▸ **PROBLEM TO WORK ON**
Write out, exactly and only, the lines that run from the top of the records to the line with "0.75, -0.66)).to_track_quat('-Z', 'Y').to_euler()". Include both ends; exclude pictures.

▸ **DATA SUPPLIED**
╔══
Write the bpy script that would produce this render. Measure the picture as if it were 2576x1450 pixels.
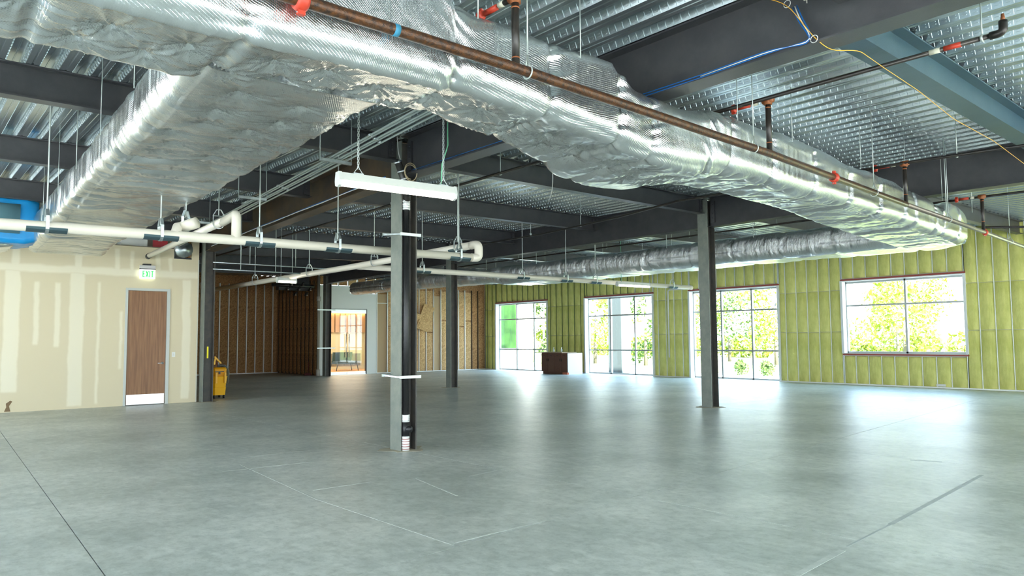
import bpy, bmesh, math, random
import numpy as np
from mathutils import Vector, Matrix

for o in list(bpy.data.objects): bpy.data.objects.remove(o)
COL = bpy.context.scene.collection
SC = bpy.context.scene

# ------------------------------------------------------------------ camera
FPX, YAW, PIT, ROL, CH = 1884.77, math.radians(50.0741), math.radians(3.9283), math.radians(-0.4193), 1.55
_f = np.array([math.cos(PIT)*math.cos(YAW), math.cos(PIT)*math.sin(YAW), math.sin(PIT)])
_r0 = np.array([math.sin(YAW), -math.cos(YAW), 0.0]); _u0 = np.cross(_r0, _f)
_r = math.cos(ROL)*_r0 + math.sin(ROL)*_u0; _u = -math.sin(ROL)*_r0 + math.cos(ROL)*_u0
cam_d = bpy.data.cameras.new('camera'); cam = bpy.data.objects.new('camera', cam_d); COL.objects.link(cam)
cam_d.sensor_fit = 'HORIZONTAL'; cam_d.sensor_width = 36; cam_d.lens = FPX/2576*36
cam_d.clip_start = 0.05; cam_d.clip_end = 500
M = Matrix(((_r[0], _u[0], -_f[0], 0), (_r[1], _u[1], -_f[1], 0), (_r[2], _u[2], -_f[2], CH), (0, 0, 0, 1)))
cam.matrix_world = M
SC.camera = cam

# ------------------------------------------------------------------ world, sun, exposure
SC.view_settings.view_transform = 'Standard'; SC.view_settings.look = 'None'
SC.view_settings.gamma = 1; SC.view_settings.use_curve_mapping = False
SC.view_settings.exposure = 2.45
W = bpy.data.worlds.new('sky'); SC.world = W; W.use_nodes = True
wn = W.node_tree.nodes; wl = W.node_tree.links
bg = wn['Background']; bg.inputs['Strength'].default_value = 2.3
tc = wn.new('ShaderNodeTexCoord'); sx = wn.new('ShaderNodeSeparateXYZ'); cr = wn.new('ShaderNodeValToRGB')
wl.new(tc.outputs['Generated'], sx.inputs[0]); wl.new(sx.outputs['Z'], cr.inputs[0]); wl.new(cr.outputs[0], bg.inputs['Color'])
cr.color_ramp.elements[0].position = 0.0; cr.color_ramp.elements[0].color = (0.86, 0.94, 1.0, 1)
cr.color_ramp.elements[1].position = 0.55; cr.color_ramp.elements[1].color = (0.42, 0.66, 1.0, 1)
sd = bpy.data.lights.new('sun', 'SUN'); sd.energy = 14.0; sd.angle = math.radians(1); sd.color = (1, .96, .86)
so = bpy.data.objects.new('sun', sd); COL.objects.link(so)
so.rotation_euler = Vector((0.35, 0.75, -0.66)).to_track_quat('-Z', 'Y').to_euler()

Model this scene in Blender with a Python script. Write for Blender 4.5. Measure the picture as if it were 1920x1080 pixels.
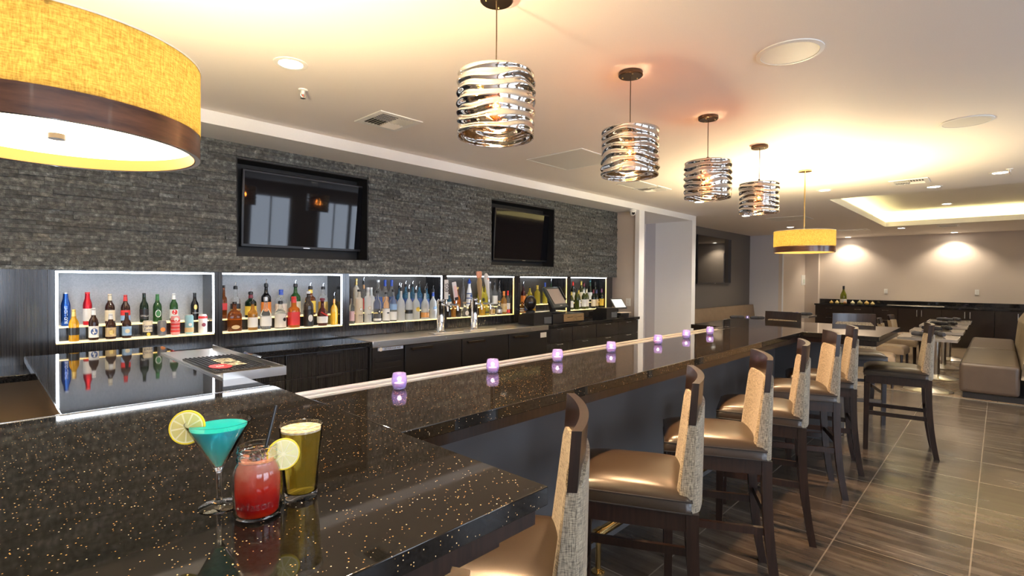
import bpy, bmesh, math, random
from mathutils import Vector, Matrix
from math import pi, sin, cos, radians as R

for _o in list(bpy.data.objects):
    bpy.data.objects.remove(_o, do_unlink=True)
SC = bpy.context.scene
COL = SC.collection
random.seed(7)

# ------------------------------------------------------------------ camera
cd = bpy.data.cameras.new('camera')
cam = bpy.data.objects.new('camera', cd)
COL.objects.link(cam)
_right = Vector((0.68946434, -0.72428504, 0.00707799))
_down = Vector((-0.00768288, -0.01708419, -0.99982454))
_fwd = Vector((0.72427888, 0.68928899, -0.01734353))
_m = Matrix((( _right[0], -_down[0], -_fwd[0], 0.0),
             ( _right[1], -_down[1], -_fwd[1], 0.0),
             ( _right[2], -_down[2], -_fwd[2], 1.5),
             (0, 0, 0, 1)))
cam.matrix_world = _m
cd.sensor_width = 36.0
cd.sensor_fit = 'HORIZONTAL'
cd.lens = 961.668 / 1920 * 36.0
cd.clip_start = 0.02
cd.clip_end = 100
SC.camera = cam

# ------------------------------------------------------------------ world, exposure, light levels
w = bpy.data.worlds.new('world')
SC.world = w
w.use_nodes = True
w.node_tree.nodes['Background'].inputs[0].default_value = (0.75, 0.85, 1.0, 1)
w.node_tree.nodes['Background'].inputs[1].default_value = 0.6
SC.view_settings.view_transform = 'Standard'
SC.view_settings.look = 'None'
SC.view_settings.gamma = 1.0
SC.view_settings.use_curve_mapping = False
SC.view_settings.exposure = 1.0

PENDANT_W = 150.0
DRUM_UP_W = 145.0
DRUM_DIFF = 3.2
DOWN_W = 62.0
DOWN_FAR_W = 62.0
WINDOW_E = 4.2
COVE_E = 11.0
LED_E = 8.0
SHELF_E = 0.35
WARM = (1.0, 0.60, 0.31)
WARM_WHITE = (1.0, 0.86, 0.66)
DAY = (0.70, 0.82, 1.0)

# ------------------------------------------------------------------ materials
def new_mat(name):
    m = bpy.data.materials.new(name)
    m.use_nodes = True
    nt = m.node_tree
    return m, nt, nt.nodes['Principled BSDF']

def setp(b, **k):
    names = {'col': 'Base Color', 'rough': 'Roughness', 'metal': 'Metallic', 'trans': 'Transmission Weight', 'ior': 'IOR',
             'spec': 'Specular IOR Level', 'coat': 'Coat Weight', 'coatr': 'Coat Roughness', 'emit': 'Emission Color', 'es': 'Emission Strength',
             'sheen': 'Sheen Weight', 'sss': 'Subsurface Weight', 'alpha': 'Alpha'}
    for a, v in k.items():
        if a in ('col', 'emit'):
            v = (v[0], v[1], v[2], 1)
        b.inputs[names[a]].default_value = v

def plain(name, col, rough=0.5, **k):
    m, nt, b = new_mat(name)
    setp(b, col=col, rough=rough, **k)
    return m

def N(nt, kind, **k):
    n = nt.nodes.new(kind)
    for a, v in k.items():
        if isinstance(a, str) and hasattr(n, a):
            setattr(n, a, v)
    return n

def coords(nt, scale=(1, 1, 1), rot=(0, 0, 0), kind='Object'):
    t = nt.nodes.new('ShaderNodeTexCoord')
    mp = nt.nodes.new('ShaderNodeMapping')
    mp.inputs['Scale'].default_value = scale
    mp.inputs['Rotation'].default_value = rot
    nt.links.new(t.outputs[kind], mp.inputs['Vector'])
    return mp.outputs['Vector']

def ramp(nt, fac, stops):
    r = nt.nodes.new('ShaderNodeValToRGB')
    el = r.color_ramp.elements
    while len(el) < len(stops):
        el.new(0.5)
    for e, (p, c) in zip(el, stops):
        e.position = p
        e.color = (c[0], c[1], c[2], 1)
    nt.links.new(fac, r.inputs['Fac'])
    return r.outputs['Color']

def noise(nt, vec, scale, detail=4, rough=0.55):
    n = nt.nodes.new('ShaderNodeTexNoise')
    n.inputs['Scale'].default_value = scale
    n.inputs['Detail'].default_value = detail
    n.inputs['Roughness'].default_value = rough
    nt.links.new(vec, n.inputs['Vector'])
    return n.outputs['Fac']

def bump(nt, b, h, strength=0.2, dist=0.01):
    bp = nt.nodes.new('ShaderNodeBump')
    bp.inputs['Strength'].default_value = strength
    bp.inputs['Distance'].default_value = dist
    nt.links.new(h, bp.inputs['Height'])
    nt.links.new(bp.outputs['Normal'], b.inputs['Normal'])

def paint(name, col, rough=0.6):
    m, nt, b = new_mat(name)
    v = coords(nt)
    f = noise(nt, v, 220, 2)
    c = tuple(x * 0.965 for x in col)
    nt.links.new(ramp(nt, f, [(0.3, c), (0.7, col)]), b.inputs['Base Color'])
    setp(b, rough=rough)
    bump(nt, b, f, 0.05, 0.002)
    return m

def grain_wood(name, dark, light, rough=0.3, scale=(60, 60, 1.2), coat=0.0, contrast=(0.35, 0.7)):
    m, nt, b = new_mat(name)
    v = coords(nt, scale)
    f = noise(nt, v, 2.2, 6, 0.6)
    nt.links.new(ramp(nt, f, [(contrast[0], dark), (contrast[1], light)]), b.inputs['Base Color'])
    setp(b, rough=rough, coat=coat, coatr=0.1)
    bump(nt, b, f, 0.06, 0.002)
    return m

def emis(name, col, s):
    m, nt, b = new_mat(name)
    setp(b, col=(0.8, 0.8, 0.8), emit=col, es=s, rough=0.6)
    return m

def glass(name, col, trans=1.0, rough=0.03, ior=1.45):
    return plain(name, col, rough, trans=trans, ior=ior)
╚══
▸ **CORRECT RESPONSE**
Write the bpy script that would produce this render. Measure the picture as if it were 2576x1450 pixels.
import bpy, bmesh, math, random
import numpy as np
from mathutils import Vector, Matrix

for o in list(bpy.data.objects): bpy.data.objects.remove(o)
COL = bpy.context.scene.collection
SC = bpy.context.scene

# ------------------------------------------------------------------ camera
FPX, YAW, PIT, ROL, CH = 1884.77, math.radians(50.0741), math.radians(3.9283), math.radians(-0.4193), 1.55
_f = np.array([math.cos(PIT)*math.cos(YAW), math.cos(PIT)*math.sin(YAW), math.sin(PIT)])
_r0 = np.array([math.sin(YAW), -math.cos(YAW), 0.0]); _u0 = np.cross(_r0, _f)
_r = math.cos(ROL)*_r0 + math.sin(ROL)*_u0; _u = -math.sin(ROL)*_r0 + math.cos(ROL)*_u0
cam_d = bpy.data.cameras.new('camera'); cam = bpy.data.objects.new('camera', cam_d); COL.objects.link(cam)
cam_d.sensor_fit = 'HORIZONTAL'; cam_d.sensor_width = 36; cam_d.lens = FPX/2576*36
cam_d.clip_start = 0.05; cam_d.clip_end = 500
M = Matrix(((_r[0], _u[0], -_f[0], 0), (_r[1], _u[1], -_f[1], 0), (_r[2], _u[2], -_f[2], CH), (0, 0, 0, 1)))
cam.matrix_world = M
SC.camera = cam

# ------------------------------------------------------------------ world, sun, exposure
SC.view_settings.view_transform = 'Standard'; SC.view_settings.look = 'None'
SC.view_settings.gamma = 1; SC.view_settings.use_curve_mapping = False
SC.view_settings.exposure = 2.45
W = bpy.data.worlds.new('sky'); SC.world = W; W.use_nodes = True
wn = W.node_tree.nodes; wl = W.node_tree.links
bg = wn['Background']; bg.inputs['Strength'].default_value = 2.3
tc = wn.new('ShaderNodeTexCoord'); sx = wn.new('ShaderNodeSeparateXYZ'); cr = wn.new('ShaderNodeValToRGB')
wl.new(tc.outputs['Generated'], sx.inputs[0]); wl.new(sx.outputs['Z'], cr.inputs[0]); wl.new(cr.outputs[0], bg.inputs['Color'])
cr.color_ramp.elements[0].position = 0.0; cr.color_ramp.elements[0].color = (0.86, 0.94, 1.0, 1)
cr.color_ramp.elements[1].position = 0.55; cr.color_ramp.elements[1].color = (0.42, 0.66, 1.0, 1)
sd = bpy.data.lights.new('sun', 'SUN'); sd.energy = 14.0; sd.angle = math.radians(1); sd.color = (1, .96, .86)
so = bpy.data.objects.new('sun', sd); COL.objects.link(so)
so.rotation_euler = Vector((0.35, 0.75, -0.66)).to_track_quat('-Z', 'Y').to_euler()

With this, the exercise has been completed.